La libre concurrence des éditeurs permet à chacun des enseignants de choisir librement le manuel qui lui semble le plus adapté, sans contrainte d'aucune sorte. Néanmoins, cette profusion d'ouvrages présente un autre versant : face à des ouvrages très divers et qui se réclament tous de l'application des Instructions Officielles, quel choix faire et comment juger de leur efficacité ?

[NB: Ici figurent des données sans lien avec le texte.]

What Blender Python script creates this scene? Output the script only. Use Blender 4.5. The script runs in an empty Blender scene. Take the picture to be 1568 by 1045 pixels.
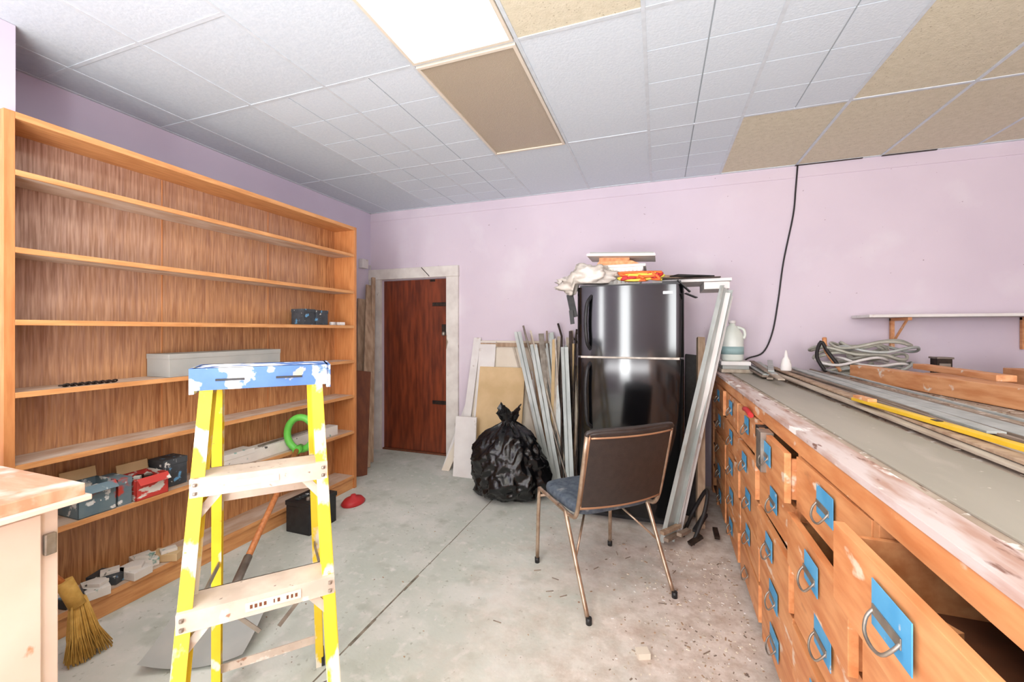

La même question se pose pour les parents d'élèves. Ainsi peut-on voir fleurir sur Internet des sites comparant les mérites de tel ou tel manuel et les publications traitant de ce thème ; citons à titre d'exemple Apprentissage de la lecture, Méthodes et manuels de Luc Maisonneuve ou la revue semestrielle bims (Bulletin d'Information sur les Manuels Scolaires) qui propose une analyse des processus mis en place par les derniers manuels parus, afin d'éclairer les parents d'élèves inquiets.
On saisit ainsi les enjeux sous-jacents : pour convaincre les parents d'élèves et les pédagogues qu'un manuel est efficace, il est essentiel que ses auteurs soient légitimés par l'Education Nationale ou, du moins, aient un minimum de bagages pédagogiques ; la question des illustrations et des exemples dont est pourvu le manuel est également centrale (voir à ce propos l'étude critique d'Eveline Charmeux sur Lire avec Léo et Léa).
Les manuels scolaires étant le premier lien, et celui le plus visible, avec les méthodes d'enseignement mises en place par l'instituteur, ils sont les premières victimes des critiques adressées à leur encontre, en tant que leur digne représentant. C'est pour cela qu'elles suscitent une polémique aussi virulente. Les critiques adressées à la méthode Boscher par exemple ne sont réellement explicables que par le statut emblématique de ce manuel vis-à-vis de la méthode synthétique.
Le débat entourant les manuels de lecture est, ainsi, à bien des égards, représentatif de celui, plus large, des méthodes de lecture.